A Guide to Shadow Tennis


What is Shadow Tennis? More importantly, how could YOU be “shadowing” differently to improve your tennis game?

Shadow Tennis is one of the oldest, most pure, and versatile exercises for improving many aspects of your tennis game. Shadow Tennis is not just swinging a tennis racket by yourself.

Shadow Tennis challenges your speed, rhythm and power, while skyrocketing your heart rate and spurring fat loss. Plus, it allows you to rack up high reps without the distraction of approaching balls to slow you down, so you can go faster and smoother for longer.

Mix forehands, backhands, volleys and overheads together in any pattern for 1- 2 minutes straight, and then rest 30 seconds. That is 1 round. Do 6 to 10 rounds with some extended breaks in between

Learn how to use Shadow Tennis in your training, warm ups and cool downs, to become a natural and more fluent player.  

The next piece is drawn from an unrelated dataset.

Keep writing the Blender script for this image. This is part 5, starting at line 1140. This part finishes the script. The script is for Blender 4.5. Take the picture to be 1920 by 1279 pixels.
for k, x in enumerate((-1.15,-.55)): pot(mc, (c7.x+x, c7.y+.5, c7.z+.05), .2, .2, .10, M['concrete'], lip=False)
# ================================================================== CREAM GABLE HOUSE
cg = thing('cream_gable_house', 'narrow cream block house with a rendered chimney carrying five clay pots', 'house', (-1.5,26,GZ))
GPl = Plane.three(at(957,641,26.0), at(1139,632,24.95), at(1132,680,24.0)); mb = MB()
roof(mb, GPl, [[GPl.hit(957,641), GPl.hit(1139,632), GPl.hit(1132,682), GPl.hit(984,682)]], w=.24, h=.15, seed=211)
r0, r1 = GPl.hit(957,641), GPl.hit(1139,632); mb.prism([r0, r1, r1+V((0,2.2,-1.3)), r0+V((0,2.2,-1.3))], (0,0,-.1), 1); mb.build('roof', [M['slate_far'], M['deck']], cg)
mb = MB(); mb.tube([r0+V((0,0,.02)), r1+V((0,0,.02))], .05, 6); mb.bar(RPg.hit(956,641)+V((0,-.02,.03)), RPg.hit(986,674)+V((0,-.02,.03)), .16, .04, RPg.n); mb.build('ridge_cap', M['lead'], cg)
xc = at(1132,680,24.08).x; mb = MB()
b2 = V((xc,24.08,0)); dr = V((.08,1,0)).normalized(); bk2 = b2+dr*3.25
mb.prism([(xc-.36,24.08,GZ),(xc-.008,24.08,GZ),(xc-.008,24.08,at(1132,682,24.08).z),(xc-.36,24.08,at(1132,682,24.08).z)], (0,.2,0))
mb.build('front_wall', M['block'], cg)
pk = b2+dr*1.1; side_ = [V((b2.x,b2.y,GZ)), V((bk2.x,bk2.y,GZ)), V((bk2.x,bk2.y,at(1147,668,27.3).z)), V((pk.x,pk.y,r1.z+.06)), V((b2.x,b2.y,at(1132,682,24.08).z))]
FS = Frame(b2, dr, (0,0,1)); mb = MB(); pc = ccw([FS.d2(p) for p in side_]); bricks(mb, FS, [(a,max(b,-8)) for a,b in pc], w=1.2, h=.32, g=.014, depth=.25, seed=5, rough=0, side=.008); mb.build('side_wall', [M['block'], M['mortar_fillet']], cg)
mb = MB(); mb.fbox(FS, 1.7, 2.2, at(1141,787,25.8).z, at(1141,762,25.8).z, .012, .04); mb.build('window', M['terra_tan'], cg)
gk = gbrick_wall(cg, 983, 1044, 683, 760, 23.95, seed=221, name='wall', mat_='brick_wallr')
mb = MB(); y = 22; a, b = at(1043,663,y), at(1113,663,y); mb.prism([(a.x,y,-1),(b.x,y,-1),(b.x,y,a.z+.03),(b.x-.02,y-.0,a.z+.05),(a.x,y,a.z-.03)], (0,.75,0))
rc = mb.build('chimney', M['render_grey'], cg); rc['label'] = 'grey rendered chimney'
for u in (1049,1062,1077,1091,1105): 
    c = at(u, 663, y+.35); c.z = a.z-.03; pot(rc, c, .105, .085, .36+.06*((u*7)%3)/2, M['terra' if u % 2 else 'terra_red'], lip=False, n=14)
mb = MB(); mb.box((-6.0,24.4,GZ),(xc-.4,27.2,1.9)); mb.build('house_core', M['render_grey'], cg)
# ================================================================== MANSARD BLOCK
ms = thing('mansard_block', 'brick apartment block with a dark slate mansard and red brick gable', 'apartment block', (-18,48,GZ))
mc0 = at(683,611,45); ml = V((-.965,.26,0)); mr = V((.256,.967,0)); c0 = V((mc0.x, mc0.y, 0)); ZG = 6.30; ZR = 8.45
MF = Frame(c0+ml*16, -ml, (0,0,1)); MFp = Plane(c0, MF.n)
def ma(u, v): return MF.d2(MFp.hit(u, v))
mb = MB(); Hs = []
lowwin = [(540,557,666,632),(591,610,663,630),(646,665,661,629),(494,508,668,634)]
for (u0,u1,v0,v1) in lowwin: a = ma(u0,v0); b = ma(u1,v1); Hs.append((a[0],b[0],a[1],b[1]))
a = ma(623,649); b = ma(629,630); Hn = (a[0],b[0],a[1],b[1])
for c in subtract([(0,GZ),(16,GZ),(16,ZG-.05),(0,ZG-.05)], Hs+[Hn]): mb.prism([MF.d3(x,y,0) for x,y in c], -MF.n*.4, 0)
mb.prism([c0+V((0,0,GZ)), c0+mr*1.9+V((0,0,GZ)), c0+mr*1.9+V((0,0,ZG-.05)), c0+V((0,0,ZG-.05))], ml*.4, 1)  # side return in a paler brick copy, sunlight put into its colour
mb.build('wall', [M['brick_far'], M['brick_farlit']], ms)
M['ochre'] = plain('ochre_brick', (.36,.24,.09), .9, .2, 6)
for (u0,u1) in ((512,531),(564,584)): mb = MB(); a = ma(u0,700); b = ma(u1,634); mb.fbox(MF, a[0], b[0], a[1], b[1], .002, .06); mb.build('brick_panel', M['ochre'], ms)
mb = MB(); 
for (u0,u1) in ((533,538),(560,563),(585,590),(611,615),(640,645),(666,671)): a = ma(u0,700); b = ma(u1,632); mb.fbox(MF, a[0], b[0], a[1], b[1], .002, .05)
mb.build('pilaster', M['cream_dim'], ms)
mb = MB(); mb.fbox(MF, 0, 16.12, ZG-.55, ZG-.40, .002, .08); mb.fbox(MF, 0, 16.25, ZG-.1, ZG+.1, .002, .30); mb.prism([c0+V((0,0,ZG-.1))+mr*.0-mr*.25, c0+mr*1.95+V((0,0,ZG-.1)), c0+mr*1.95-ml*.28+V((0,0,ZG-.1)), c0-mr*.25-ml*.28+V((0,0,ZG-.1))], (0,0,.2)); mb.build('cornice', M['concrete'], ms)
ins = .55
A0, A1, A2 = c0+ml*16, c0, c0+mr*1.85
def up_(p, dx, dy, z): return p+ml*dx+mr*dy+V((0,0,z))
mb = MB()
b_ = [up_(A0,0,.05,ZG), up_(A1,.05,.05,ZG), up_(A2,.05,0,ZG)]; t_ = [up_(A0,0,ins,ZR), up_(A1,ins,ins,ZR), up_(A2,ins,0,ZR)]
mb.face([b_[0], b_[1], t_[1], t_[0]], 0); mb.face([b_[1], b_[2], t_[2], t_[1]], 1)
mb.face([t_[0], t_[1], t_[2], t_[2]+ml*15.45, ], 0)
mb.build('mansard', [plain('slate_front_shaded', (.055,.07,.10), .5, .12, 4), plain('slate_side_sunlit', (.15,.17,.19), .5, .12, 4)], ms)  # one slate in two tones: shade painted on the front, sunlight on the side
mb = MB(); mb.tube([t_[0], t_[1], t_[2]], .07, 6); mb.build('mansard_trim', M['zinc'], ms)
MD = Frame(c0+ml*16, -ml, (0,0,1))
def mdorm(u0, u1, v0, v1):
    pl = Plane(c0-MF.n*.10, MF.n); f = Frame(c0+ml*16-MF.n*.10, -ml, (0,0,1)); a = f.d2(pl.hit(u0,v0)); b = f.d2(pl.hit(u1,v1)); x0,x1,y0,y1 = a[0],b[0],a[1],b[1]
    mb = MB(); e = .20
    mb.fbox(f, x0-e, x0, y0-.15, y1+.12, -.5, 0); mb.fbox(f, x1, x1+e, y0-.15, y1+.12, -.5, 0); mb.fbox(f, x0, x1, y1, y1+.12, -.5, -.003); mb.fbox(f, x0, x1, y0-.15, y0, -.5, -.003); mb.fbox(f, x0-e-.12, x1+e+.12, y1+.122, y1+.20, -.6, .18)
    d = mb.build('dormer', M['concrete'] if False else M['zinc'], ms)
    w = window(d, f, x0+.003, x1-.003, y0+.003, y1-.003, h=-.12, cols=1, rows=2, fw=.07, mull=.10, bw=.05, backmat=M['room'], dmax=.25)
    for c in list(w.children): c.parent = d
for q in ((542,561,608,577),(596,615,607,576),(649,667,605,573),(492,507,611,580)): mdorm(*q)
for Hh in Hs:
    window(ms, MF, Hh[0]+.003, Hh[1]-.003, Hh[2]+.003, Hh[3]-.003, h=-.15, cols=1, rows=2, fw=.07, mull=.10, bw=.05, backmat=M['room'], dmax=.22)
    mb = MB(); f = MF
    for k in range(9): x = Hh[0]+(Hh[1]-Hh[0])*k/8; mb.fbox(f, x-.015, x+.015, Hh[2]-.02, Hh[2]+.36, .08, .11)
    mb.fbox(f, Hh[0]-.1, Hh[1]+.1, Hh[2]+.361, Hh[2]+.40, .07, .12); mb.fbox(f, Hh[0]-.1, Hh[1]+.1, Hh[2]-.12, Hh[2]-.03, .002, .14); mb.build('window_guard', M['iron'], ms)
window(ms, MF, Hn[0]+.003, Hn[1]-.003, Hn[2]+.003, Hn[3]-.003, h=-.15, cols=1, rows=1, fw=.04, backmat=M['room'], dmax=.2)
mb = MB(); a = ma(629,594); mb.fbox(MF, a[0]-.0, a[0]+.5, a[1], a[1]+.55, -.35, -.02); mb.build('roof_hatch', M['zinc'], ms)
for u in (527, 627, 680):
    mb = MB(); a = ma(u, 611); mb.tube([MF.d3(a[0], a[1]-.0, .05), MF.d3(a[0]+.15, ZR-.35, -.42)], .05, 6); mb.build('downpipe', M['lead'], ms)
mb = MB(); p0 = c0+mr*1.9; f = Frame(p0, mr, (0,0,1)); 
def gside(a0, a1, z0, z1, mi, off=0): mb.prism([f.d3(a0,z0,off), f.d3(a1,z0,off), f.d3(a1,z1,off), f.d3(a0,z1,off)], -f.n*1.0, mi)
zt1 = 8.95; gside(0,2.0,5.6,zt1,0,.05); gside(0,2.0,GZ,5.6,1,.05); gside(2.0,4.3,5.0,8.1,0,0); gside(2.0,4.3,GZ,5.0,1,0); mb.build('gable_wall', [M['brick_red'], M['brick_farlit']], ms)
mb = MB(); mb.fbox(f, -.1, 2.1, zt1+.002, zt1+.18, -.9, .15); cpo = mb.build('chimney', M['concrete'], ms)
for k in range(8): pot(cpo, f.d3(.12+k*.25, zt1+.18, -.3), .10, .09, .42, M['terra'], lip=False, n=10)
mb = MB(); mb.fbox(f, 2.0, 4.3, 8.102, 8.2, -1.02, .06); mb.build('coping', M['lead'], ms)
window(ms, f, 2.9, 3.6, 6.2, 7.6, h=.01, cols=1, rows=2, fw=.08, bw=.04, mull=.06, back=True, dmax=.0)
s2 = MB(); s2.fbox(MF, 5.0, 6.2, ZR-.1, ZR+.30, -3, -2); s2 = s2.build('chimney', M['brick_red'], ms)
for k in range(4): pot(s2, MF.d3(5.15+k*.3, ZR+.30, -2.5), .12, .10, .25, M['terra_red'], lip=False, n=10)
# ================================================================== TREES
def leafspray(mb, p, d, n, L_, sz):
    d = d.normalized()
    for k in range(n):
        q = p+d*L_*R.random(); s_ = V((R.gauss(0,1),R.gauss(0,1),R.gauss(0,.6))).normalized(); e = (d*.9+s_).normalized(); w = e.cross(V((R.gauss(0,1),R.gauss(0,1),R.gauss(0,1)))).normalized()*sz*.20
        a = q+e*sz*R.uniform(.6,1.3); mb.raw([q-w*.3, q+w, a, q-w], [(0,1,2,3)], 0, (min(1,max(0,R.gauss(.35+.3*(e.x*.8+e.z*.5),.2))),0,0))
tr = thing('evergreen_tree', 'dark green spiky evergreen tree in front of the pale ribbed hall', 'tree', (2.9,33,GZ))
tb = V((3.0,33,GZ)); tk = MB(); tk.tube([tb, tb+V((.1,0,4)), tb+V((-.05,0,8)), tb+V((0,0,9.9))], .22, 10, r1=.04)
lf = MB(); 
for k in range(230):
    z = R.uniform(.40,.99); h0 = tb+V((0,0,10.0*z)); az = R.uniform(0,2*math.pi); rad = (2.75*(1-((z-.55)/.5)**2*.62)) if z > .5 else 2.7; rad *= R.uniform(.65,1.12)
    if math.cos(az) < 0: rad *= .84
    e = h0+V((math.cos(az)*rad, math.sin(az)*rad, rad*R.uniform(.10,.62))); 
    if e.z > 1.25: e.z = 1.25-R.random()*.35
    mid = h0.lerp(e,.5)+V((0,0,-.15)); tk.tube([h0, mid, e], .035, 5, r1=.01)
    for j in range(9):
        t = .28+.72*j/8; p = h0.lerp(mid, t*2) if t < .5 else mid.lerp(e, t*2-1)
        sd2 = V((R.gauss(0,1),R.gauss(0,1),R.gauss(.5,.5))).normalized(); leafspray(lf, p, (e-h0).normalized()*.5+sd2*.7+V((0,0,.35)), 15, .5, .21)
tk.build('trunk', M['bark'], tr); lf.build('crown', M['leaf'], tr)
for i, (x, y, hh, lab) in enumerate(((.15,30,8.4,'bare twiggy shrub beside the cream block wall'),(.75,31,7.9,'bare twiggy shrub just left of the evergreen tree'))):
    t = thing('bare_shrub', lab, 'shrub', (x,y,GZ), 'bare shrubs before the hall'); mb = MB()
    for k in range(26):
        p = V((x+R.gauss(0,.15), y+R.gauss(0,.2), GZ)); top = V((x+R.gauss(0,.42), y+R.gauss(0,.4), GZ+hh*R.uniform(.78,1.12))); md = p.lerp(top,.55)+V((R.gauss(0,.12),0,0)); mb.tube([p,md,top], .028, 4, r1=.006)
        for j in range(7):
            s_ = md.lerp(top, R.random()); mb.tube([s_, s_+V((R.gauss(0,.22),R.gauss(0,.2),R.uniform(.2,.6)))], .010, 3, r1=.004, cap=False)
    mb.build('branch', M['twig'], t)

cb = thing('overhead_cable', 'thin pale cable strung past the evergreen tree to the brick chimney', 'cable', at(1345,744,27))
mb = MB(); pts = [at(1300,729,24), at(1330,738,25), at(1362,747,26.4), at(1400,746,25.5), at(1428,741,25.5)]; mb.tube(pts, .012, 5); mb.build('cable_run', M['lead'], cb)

Shadow Tennis is when a player moves around by him/herself swinging the racket at the air. Shadow Tennis is an amazing exercise for tennis players to hone their swing techniques, condition their muscles, warm-up or warm down during their workouts, or even to mentally prepare themselves before a match. Done properly and with the right goals in mind, Shadow Tennis can improve your swing technique, strength, power, speed, endurance, rhythm, footwork, attacking and rallying and defensive skills, and overall playing abilities.


 Shadow Tennis is incredibly versatile because of its freestyle nature and simplicity. You can practice anything you want without any distraction (ie: an approaching ball or an opponent trying to beat you), and take instant feedback from a mirror, coach or camera. You do not need any equipment or anybody. Shadow Tennis is quite harmless as you are not punished for making mistakes. All you need is an imagination and you can practice virtually any Footwork Moves you want. You can practice your “out steps”, your recovery steps, your contact point, your balance moves, your hitting stances and corresponding swing lines. You can even focus on a still head, racket head speed and even visualize patterns of play, playbooks and/or point routines. It is totally up to your own imagination and dedication.

The drawback to Shadow Tennis is that it not as realistic as an actual match. There is nobody for you to adjust to or no ball to react and respond too. Even if you are playing an imaginary opponent, there is a good chance this imaginary opponent is moving the way you would move and with too much predictability. Of course, playing a real opponent is always harder because he or she plays unpredictably and requires you to change your thoughts and react on the fly.


The reason I say this is because most players do not have good movement. They may have good power and good speed, but their movement is not natural and is not relaxed. As athletically impressive as they may be, it simply does not look coordinated. I see a player huffing and puffing, sweating and grunting, simply to move his or her own body.

Rod Laver (pictured), one of the greatest players of all time, practicing shadow tennis barefoot as a teenager. Source: Unknown. 


 Shadow Tennis is all about the movement. There are no distractions from having a target in front of you or an opponent to make you uncomfortable. The focus of Shadow Tennis is to get used to tennis movements. Nothing else!

Before you try hitting a hundred backhands down the line, you should first do it in with Shadow Tennis. Your arms and legs need to get used to the movement.

The feet need to get used to being wide, your body is turning as a unit automatically and the recovery steps are efficient and effective. You do this, so when you play a real match, the things that do not happen naturally are suddenly “there”.

I have also noticed a lacking in “calmness” from tennis players that do not Shadow Tennis enough. There is something different about a player that does Shadow Tennis regularly. The player looks amazingly comfortable moving around and swinging the racket as if it is their default movement…it is as natural as breathing for them.

On the other hand, a player that does not Shadow Tennis regularly (or at all) always looks like they must be “switched on” to match mode. The player who needs to be pumped up before they get on the court.  Then they get in there and they appear to be a bit too “ON”. They’re moving around too much, they’re all over the place. They’re too excited, too anxious, perhaps even too nervous. It is not natural for them to be on the toes, or split stepping or staying low.  Sure enough, they eventually get “switched off” in match play. They get tired, beaten down and go into panic mode because the tennis movements are not natural.

Shadow Tennis is the practice of committing repetitive tennis movements to muscle memory. Forget about power, speed or endurance, strategy, improvised and flashy moves, etc. It is simply the raw exercise of moving your body like a tennis pro. You might be too tired to drill or hit against the ball machine, but you can always have energy to practice moving.

It is the constant practice of developing this coordination that truly makes you a great player and makes you a natural. It is the supreme ability to move your body that develops naturalness, allows you to relax, to be efficient, to be balanced and to feel comfortable in your own body.